Today’s conversation left me in a state of shock. In state where I couldn’t understand what happened. What role did I play .. or do I play, what is the truth and what actually are my beliefs. I was surprised to see the person in the state in which I usually am, and even more to find myself to play the role what I was playing.

But I cannot fail to highlight, that the immediate feeling I had when the conversation was over, was the feeling of great distance. The feeling that I have really lost ground and suddenly I am no longer as important as I thought I was…Suddenly I started to feel like the Legacy Character all over again…!!!

I hope I am wrong !!!

…there I just said it,

I am scared you will forget about me…!!

[Edge of Desire by John Mayer]

…the biggest change since…!!

Its been 10 years since I have left home.

I lay in my bed, and I have this feeling in my head. I can’t seem to define it…but it reminds me of some other time. As I then, sat in that chair, in the evening thinking…what next. That was 10 years ago, when I first left my home. When I first left the comfort of family. The kind of comfort which comes only from family.

Over the past 10 years, the ride has its fair share of ups and downs. Times when I knew I was reaching new heights…and then times when I knew I was exploring new bottoms.

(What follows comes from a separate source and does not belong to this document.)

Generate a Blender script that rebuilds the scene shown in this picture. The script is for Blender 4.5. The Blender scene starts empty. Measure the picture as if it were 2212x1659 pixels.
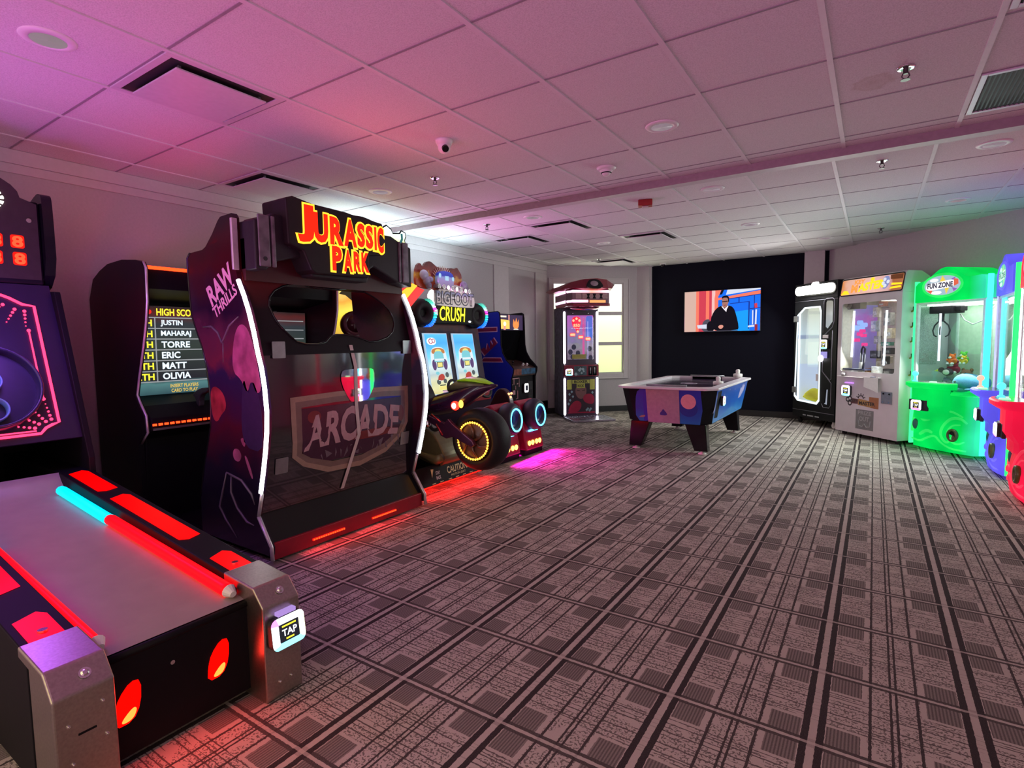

I have been fortunate know many people …and at the end, better able to understand myself… Also, over the course of these 10 years, I found a comfort of another kind. The comfort of my friends…and now, as I lay in the bed, the same thoughts come rushing back… of may be something … of asking … what next?

What has changed??

Well I have gone the single biggest of change in my lifestyle…since leaving home.

and two weeks into this lifestyle…I think I am liking it.